Friday, September 18, 2015

rant

This is pure rant. I had another post earlier this week that was just saved to draft basically complaining about my work situation. I have a solution to that which involves not working as much in the months to come. I'll figure it out.

But today, today I want to just air this out to the world, because I'm sick of it. I'm sick of being treated like a second-rate friend. Because I'm not and I deserve to be treated better and more fairly.

I have a good close friend and we've been friends for years. We met in college and connected. I care about him very much and very truly. I have and will always be there for him, if not in person, than in other ways, like through email or text or the internet. He has always been a strong supporter to me and truly been almost like a rock to cling to at times when I felt I was lost at sea.

And over the years things have shifted, situations have changed.

We never dated, the timing was never so for such things, but I love him enough to be his friend for life. To care about him, regardless of what he's doing or now that he has a wife.

And I send her goodness too, from a distance.

Because I'm not welcome as a friend in their coupled existence.

My husband and I, as a coupled package, are not welcomed as friends. Not because there is anything wrong with us, but because I am ultimately rejected.

This has been happening for years, and initially I understood, but things have shifted again and again, and still it remains the same.

Ever offer I make, every suggestion, every single opportunity, I am rejected.

He doesn't want to be friends with me in real life, but I'm a convenient fall back when he's not feeling good or he needs the emotional or spiritual support I have always been there to provide him with.

I have tried to end this, I have tried to shut him out, I have tried to disassemble this friendship.

To no avail, because I think in some larger bigger way we are soul family and meant to be there to help each other.

When things are going good, I don't hear much, and that's okay. But I only get the friend I once had when things start to fall apart.

Life has him shifting into a Universe that is more similar to my own, and our paths are similar at this point.

But there's no room for me to be a friend, to be involved, to ever dare be invited to anything.

I've supported and encouraged for years regarding his current adventures, and when they happen, I'm left strewn about and thrown to the side. I ASK for invitation and am still denied.

Our friendship exists on the physical level of random by-chance run-ins.

His wife has no idea who I am other than the brief bout she encountered through a social circle of people who also didn't know me. A social circle I followed and fell into as a result of being friends with her husband. I followed him into it, was never accepted because no one exactly knew who I was or how I ended up there, because he never spoke up or claimed me as a friend, as a trusted person who was rich in character and worthwhile the time.

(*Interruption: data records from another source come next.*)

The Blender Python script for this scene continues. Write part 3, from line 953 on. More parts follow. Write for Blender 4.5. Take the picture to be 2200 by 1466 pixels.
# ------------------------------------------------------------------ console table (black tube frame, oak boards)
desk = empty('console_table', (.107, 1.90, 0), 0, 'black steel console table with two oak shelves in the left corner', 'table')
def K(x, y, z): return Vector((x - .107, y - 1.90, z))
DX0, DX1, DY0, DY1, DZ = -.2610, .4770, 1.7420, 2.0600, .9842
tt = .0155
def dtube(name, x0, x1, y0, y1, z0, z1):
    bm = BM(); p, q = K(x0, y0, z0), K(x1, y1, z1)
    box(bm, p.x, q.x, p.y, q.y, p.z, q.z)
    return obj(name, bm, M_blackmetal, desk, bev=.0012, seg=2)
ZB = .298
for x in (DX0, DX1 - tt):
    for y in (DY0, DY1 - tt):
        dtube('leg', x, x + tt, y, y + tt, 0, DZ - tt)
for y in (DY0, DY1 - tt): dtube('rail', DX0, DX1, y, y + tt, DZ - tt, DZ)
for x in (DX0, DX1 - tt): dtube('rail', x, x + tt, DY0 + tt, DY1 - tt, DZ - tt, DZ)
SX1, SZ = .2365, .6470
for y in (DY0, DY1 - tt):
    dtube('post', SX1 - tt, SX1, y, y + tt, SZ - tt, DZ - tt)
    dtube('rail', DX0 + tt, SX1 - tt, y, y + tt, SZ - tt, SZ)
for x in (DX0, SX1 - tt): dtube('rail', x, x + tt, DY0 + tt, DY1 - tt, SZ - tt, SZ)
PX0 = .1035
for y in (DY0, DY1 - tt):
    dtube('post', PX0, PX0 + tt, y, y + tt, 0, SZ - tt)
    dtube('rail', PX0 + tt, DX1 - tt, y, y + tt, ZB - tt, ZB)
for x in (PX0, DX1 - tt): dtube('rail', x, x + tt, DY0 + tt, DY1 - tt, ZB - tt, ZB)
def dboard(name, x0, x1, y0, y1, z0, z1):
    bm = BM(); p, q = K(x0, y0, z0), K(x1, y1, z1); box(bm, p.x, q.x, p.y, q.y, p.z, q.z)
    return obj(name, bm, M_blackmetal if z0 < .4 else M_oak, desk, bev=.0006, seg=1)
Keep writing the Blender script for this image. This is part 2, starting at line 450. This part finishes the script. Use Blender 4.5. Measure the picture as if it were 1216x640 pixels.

Because I'm not, not to him. Despite what he may say, or the many many messages that have been exchanged, there's always some sort of an excuse.

And it is hurtful. It is very hurtful to care about someone, even from a distance, and to try to share how much you care and to have to do it annonymously 1., and 2. to only always ever be rejected.

I know I'm married and my husband is my best friend and my everything, but I didn't want to hide someone who was so helpful and supportive to me emotionally for so long from him. I didn't dive into all of the intricate details that 7 years of friendship can delve into, but as it is now is barely intact.

This is a man who I trust, who shares a striking amount of similarities with the man I married, who I think so highly of.

And no matter what I do, or say, or how upset I get or if I plead.

I will never be part of his life in the now, I will never get the opportunity to be welcomed and accepted as a long-standing family friend, and I will never get the opportunity to bask in their child.

Offers for playdates with his fucking dog have been turned down.
Hangouts with another married couple, NOPE.
Didn't get an invite for the baby shower,
or their wedding, at the time I had to sleep with his friend to get a tag-along invite so I could go and be supportive, because it meant a lot to me and to him, but not enough for him to ever stand up to it

it was nice seeing other college friends there who did get legitimate invites, who are legitimately welcomed into their married life

but not me

never me

He will post and share all the pictures of all the things they do with all of their other married couple friends

and even though me and mine, we exist in a similar way with many similar things,

we will never be welcomed or accepted into their fray of things

and it makes me feel really awful and sad and shitty and dejected and sad

because that's how much I care about him and his friendship, that it pains me and I keep trying and trying

for what?

Why bother anymore?

Who would want to hang out with us anyhow?

Am I faulted for growing up, for having transitioned into a better being?

I'm not going to subject myself to it anymore.

He can swim in this world without me as a light or a guide or anything. Me, who loves unconditionally, and forgives.

I don't care if he sinks or drowns.

I'm tired of being hurt by him. And it hurts.

But I'll get over it.

He didn't really want to be my friend anyway.

That is apparent to me now. And I don't want to leave myself subjected to the regular dejection.

and I think they are giving their baby the worst name, it's trendy and stupid and a better name for a cat or a dog, like the movie they probably ripped it out of, or I'm sorry, the popular children's novel they just 'happened' to read

Your dog has a better name than your kid will

and on that note, I've decided, I don't want to be friends with them anyways.